As I approached the end of the list, and the 2000s le Carre gave way to the 2010s le Carre, I was afforded one of the most moving pleasures of my life as a reader—reencountering George Smiley, who we had left behind three decades and a dozen books ago, as he wandered into the pages of A Legacy of Spies (2017), a much older and diminished man, still trying his best to see the world clearly and set it to rights. Much, I like to think, like his author.
Having arrived at the end of this project, I do heartily recommend it, and not just as regards my man John; whoever your literary fave happens to be, start at the beginning and read until you’ve arrived at the end. (It helps, of course, if your fave published or publishes relatively sparingly; if you’re obsessed with, say, Trollope, you may need to quit your job).
What you’ll gain, first of all, is a deeper enjoyment of each individual book, seeing what themes extend from the previous one, and which will be picked up and explored further down the line. What’s to be gained even more so is a deeper, overarching pleasure, of watching this larger entity come into being, this thing called a career, a corpus, emerging as its own text that you can read and enjoy, alongside of and over-top of the individual novels.
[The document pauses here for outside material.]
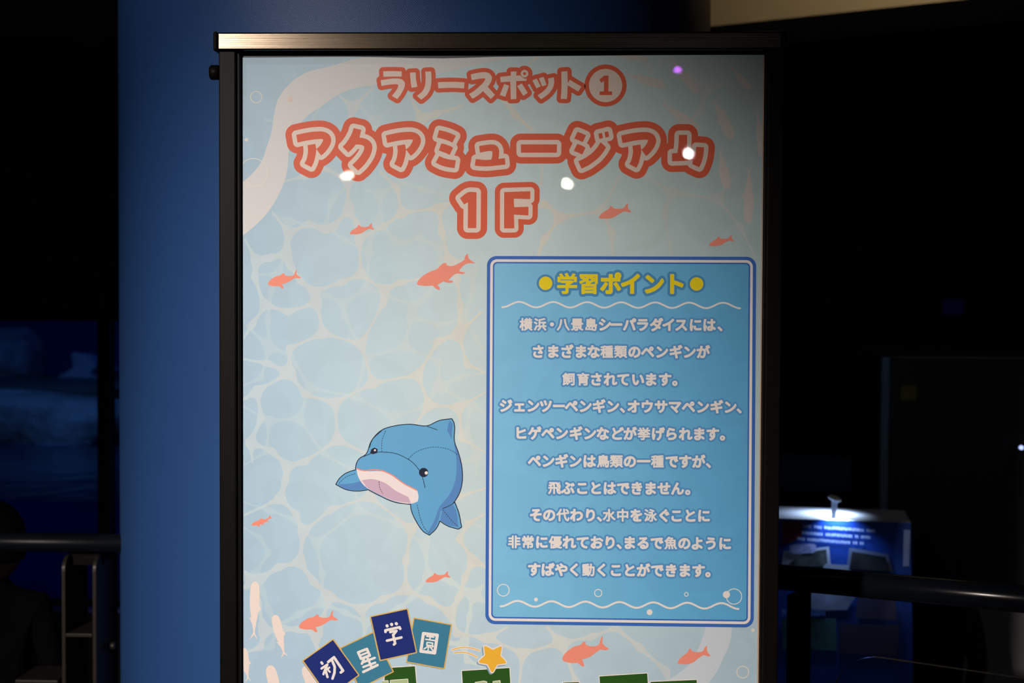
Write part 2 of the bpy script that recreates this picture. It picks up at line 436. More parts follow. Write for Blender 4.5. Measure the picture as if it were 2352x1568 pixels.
# straight sheet edges run on downwards past the picture
def down(p, q): t = (zbt - p.z) / (q.z - p.z); return p + (q - p) * t
B0 = down(Vector(tops[0]), bl); B1 = down(Vector(tops[-1]), br)
bots = [B0.lerp(B1, i / (n - 1)) for i in range(n)]
vs += [tuple(p) for p in bots]
vs += [(x, y + 0.0012, z) for x, y, z in vs]
fs = [(n + i, n + i + 1, i + 1, i) for i in range(n - 1)] + [(3*n + i + 1, 3*n + i, 2*n + i, 2*n + i + 1) for i in range(n - 1)]
fs += [(i, i + 1, 2*n + i + 1, 2*n + i) for i in range(n - 1)] + [(0, 2*n, 3*n, n), (n - 1, 2*n - 1, 4*n - 1, 3*n - 1)]
poster = mesh('poster', vs, fs, M_water, sign, label='glossy laminated poster printed with pale blue water')
# thin edge of the laminate showing at the right and left
e0, e1 = Vector(tops[-1]), B1
hexa('sheet_edge', [(B1.x, -0.001, B1.z), (B1.x + 0.0024, -0.001, B1.z), (B1.x + 0.0024, 0.0012, B1.z), (B1.x, 0.0012, B1.z)],
     [(e0.x, -0.001, e0.z), (e0.x + 0.0016, -0.001, e0.z), (e0.x + 0.0016, 0.0012, e0.z), (e0.x, 0.0012, e0.z)], M_edge, sign)

# ---- water web
NL = [
 ((811,247),(779,219),3),((811,247),(857,201),4),((811,247),(804,272),5),
 ((967,273),(940,216),4),((967,273),(1000,262),5),((1000,262),(1060,244),4),((967,273),(955,330),4),
 ((655,416),(700,404),3),((700,404),(745,388),3),((757,391),(799,415),4),((799,415),(830,405),3),((799,415),(800,480),5),
 ((802,480),(765,522),5),((802,480),(821,515),3),((765,522),(745,527),6),((745,527),(709,514),4),((709,514),(668,533),4),
 ((662,534),(626,487),3),((662,534),(658,582),6),((658,582),(620,592),4),((620,592),(588,598),5),((658,582),(668,612),4),
 ((588,598),(563,550),3),((588,598),(585,636),4),((585,636),(604,694),4),((821,515),(825,550),3.5),((825,550),(828,620),3.5),
 ((825,548),(880,520),3),((880,520),(923,491),3),((923,489),(912,432),3),((912,432),(872,394),4),((923,489),(1009,477),3),
 ((1009,477),(1045,462),3),((1009,477),(1014,530),4),((1014,530),(1031,598),4),((1031,598),(1050,640),4),((1031,598),(1080,600),3),
 ((830,630),(785,648),3),((785,648),(735,665),4),((830,630),(881,665),4),((719,668),(690,645),4),((690,645),(665,605),3),((719,668),(728,695),5),
 ((885,665),(920,648),3),((920,648),(965,640),3),((885,665),(881,695),4),((610,700),(579,745),4),((579,745),(561,775),3),((610,700),(661,716),4),
 ((661,716),(728,695),4),((1050,640),(1057,703),4),((1057,703),(1054,767),4),((1054,767),(1105,716),4),((1054,767),(1006,783),4),
 ((1054,767),(1073,837),3),((1073,837),(1117,856),3),((561,825),(614,834),3),((614,834),(665,856),4),((665,856),(591,897),4),((591,897),(561,916),4),
 ((591,897),(600,960),4),((600,960),(575,1016),5),((575,1016),(625,1036),4),((575,1016),(580,1060),3),((625,1036),(660,1070),4),
 ((728,695),(742,765),4),((742,765),(665,800),4),((665,800),(665,856),4),((742,765),(830,790),4),((830,790),(881,695),3.5),((830,790),(856,880),4),
 ((856,880),(770,925),4),((770,925),(700,905),4),((700,905),(665,856),4),((856,880),(960,860),3.5),((960,860),(1006,783),4),((960,860),(985,930),4),
 ((985,930),(1054,935),4),((1054,935),(1060,1006),3.5),((1054,935),(1117,900),3),((985,930),(930,1010),3.5),((770,925),(775,1010),4),((775,1010),(700,1060),4),
 ((700,1060),(660,1070),4),((775,1010),(860,1050),4),((860,1050),(930,1010),4),((860,1050),(850,1140),3.5),((850,1140),(760,1170),4),((760,1170),(696,1222),4),
 ((850,1140),(945,1215),4),((660,1070),(655,1105),4),((655,1105),(644,1144),4),((644,1144),(563,1182),4),((644,1144),(680,1180),3.5),((680,1180),(696,1222),3.5),
 ((696,1222),(689,1290),5),((689,1290),(640,1302),4),((640,1302),(599,1328),5),((689,1290),(720,1335),5),((720,1335),(757,1370),5),
 ((599,1328),(582,1335),6),((582,1335),(563,1313),4),((582,1335),(562,1349),5),((588,1340),(594,1386),3),((594,1386),(603,1436),3.5),
 ((607,1450),(650,1443),4),((650,1443),(686,1445),4),((686,1445),(735,1455),4),((607,1450),(599,1486),3),((599,1486),(563,1499),3),((603,1436),(607,1450),5),
 ((757,1370),(822,1395),4),((757,1370),(741,1423),4),((741,1423),(725,1465),4),((725,1465),(730,1500),4),((832,1397),(880,1375),4),((880,1375),(932,1354),4),((832,1397),(838,1449),4),
 ((932,1354),(932,1287),4),((932,1287),(945,1215),3.5),((945,1215),(1000,1160),3),((932,1354),(985,1378),4),((985,1378),(1035,1408),5),((1035,1408),(1055,1370),5),
 ((1055,1370),(1068,1326),4),((1068,1326),(1086,1287),4.5),((1035,1408),(1049,1455),4),((1049,1455),(1120,1465),4),((1086,1287),(1055,1237),3.5),((1055,1237),(1075,1203),3),
 ((1075,1203),(1113,1180),3),((1086,1287),(1117,1302),5),((1000,1160),(1055,1140),3),((1055,1140),(1117,1120),3),((1060,1006),(1117,1040),3),
 ((1182,263),(1223,299),5),((1165,235),(1182,263),3),((1424,401),(1383,485),3),((1383,485),(1287,499),4),((1383,485),(1405,535),4),((1405,535),(1408,586),4),
 ((1287,499),(1249,464),4),((1287,499),(1250,550),4),((1250,550),(1236,586),4),((1478,401),(1542,441),4.5),((1542,441),(1647,456),4.5),((1542,441),(1526,490),4),
 ((1526,490),(1542,586),3),((1622,206),(1609,254),6),((1622,206),(1580,165),4),((1622,206),(1680,190),5),((1609,254),(1570,300),4),((1246,375),(1242,426),3),
 ((1647,456),(1700,520),3),((1700,520),(1735,590),3),((1647,456),(1690,400),3),((1120,205),(1165,235),3),((1470,130),(1500,165),3),((1250,470),(1180,500),2.5),
 ((1240,130),(1215,145),3),((1114,1467),(1166,1440),3),((1257,1440),(1289,1476),4),((1289,1476),(1359,1462),4),((1359,1462),(1415,1441),3),((1289,1476),(1324,1568),5),
 ((1324,1568),(1330,1600),5),((1415,1441),(1470,1487),5),((1470,1487),(1530,1540),5),((1530,1540),(1545,1600),5),((1120,1465),(1200,1500),4),((1200,1500),(1289,1476),4),((1200,1500),(1190,1600),4)]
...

I will say that in the months since I finished Silverview, I I’ve experienced some version of mourning. I’m sad not only that the man born David Cornwell is gone, and will not be writing any more of these astonishing books…but also that I’ve read them all, and will never again experience the sublime pleasure of reading a le Carre novel for the first time.
Although—and maybe it’s a coincidence, and maybe it’s a sly plot turn worthy of the master—but shortly after I finished I saw the news that Harkaway will be writing new novels in his father’s style, to feature George Smiley. I don’t think that under the terms of my deal with myself I will be obligated to read these…but somehow I suspect that I will.